The Earl Shilton Turnpike
The Turnpike trust had two tollgates at Earl Shilton. One at the bottom of Shilton Hill, which was kept by a man called Harrison for many years. The other tollgate was where the Belle Vue road meets the Hinckley road. Travellers were said to have gone around by Elmesthorpe to avoid the gate and its tolls.
The gates were administered by the Turnpike Trusts, and were bid for every year by prospective candidates, and this led to a deal of local corruption. Bribes were offered to secure the contract, and not all of the money was spent on the upkeep of the roads. Many small parishes like Earl Shilton had a large mileage of roads within their boundaries and found it well-nigh impossible to maintain them.
Roads and pathways were very bad indeed. Cart-ruts ran deep down the main streets and the stones on the old "corseys" (footpaths) must have been very dangerous at times. Loose stone was very often strewn about, and it remained for the carts to roll them in, and in the era of the toll-gate the wider the wheels the less toll they paid to go through them. A great handicap, however, was the fact that these carts often followed in the existing ruts as a matter of course, and so made them worse than ever. Roads and repairs were paid for through the Vestry, which had replaced the Barons Court of the 17th century. The Vestry met for many years in the Plough Inn, Church Street, setting the parsons rate, church rate, poor rate, overseers rate, watch rate and the highway rate for the parish.

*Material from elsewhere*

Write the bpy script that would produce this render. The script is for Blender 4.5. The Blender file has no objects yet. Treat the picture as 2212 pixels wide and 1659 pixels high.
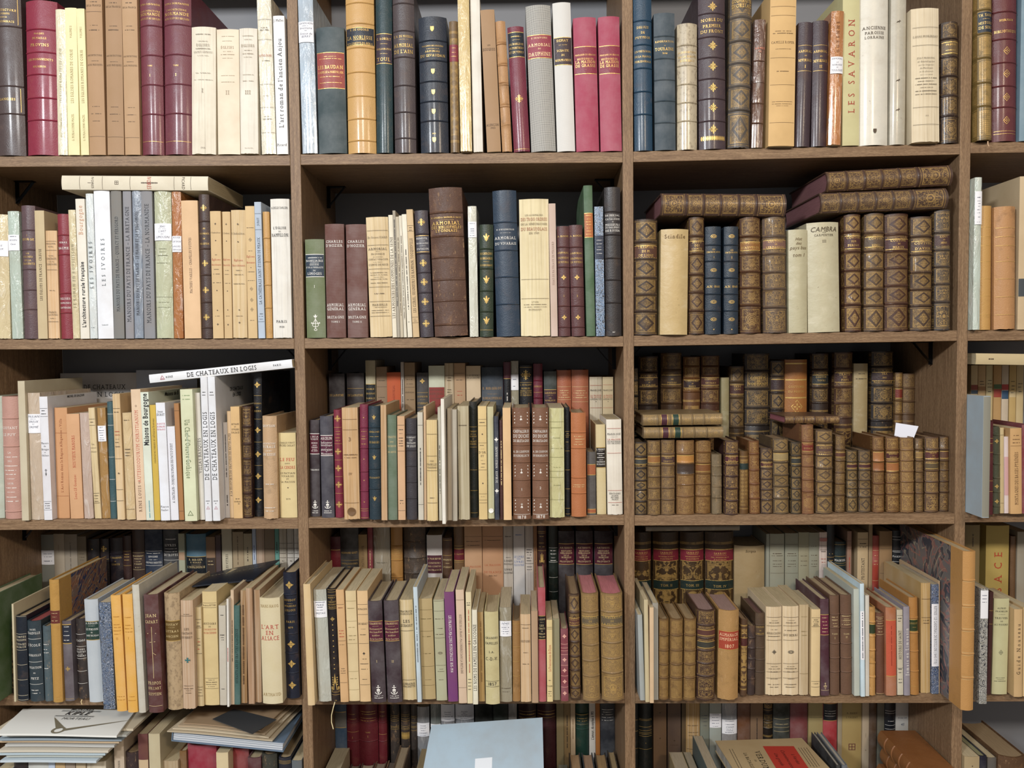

Stagecoaches passed frequently through Earl Shilton, it being on the route to Hinckley and Birmingham from Leicester. Coaches with names such as the Accommodation, The Magnet and The Alexander were all running in 1830. Coaches stopped at a place near to the White House in Wood Street, beside the Lord Nelson Inn. On one tragic occasion a coach overturned near to the entrance of Burbage Common and a man was killed in the ensuing wreckage (John Lawrence).
In 1800 there were 249 inhabited houses in Earl Shilton, with a further 8 uninhabited. The population stood at 1287, 655 males and 632 females. Agriculture employed 118 villagers, while the 716 souls employed in trade and manufacture showed the dramatic rise of stocking manufacture.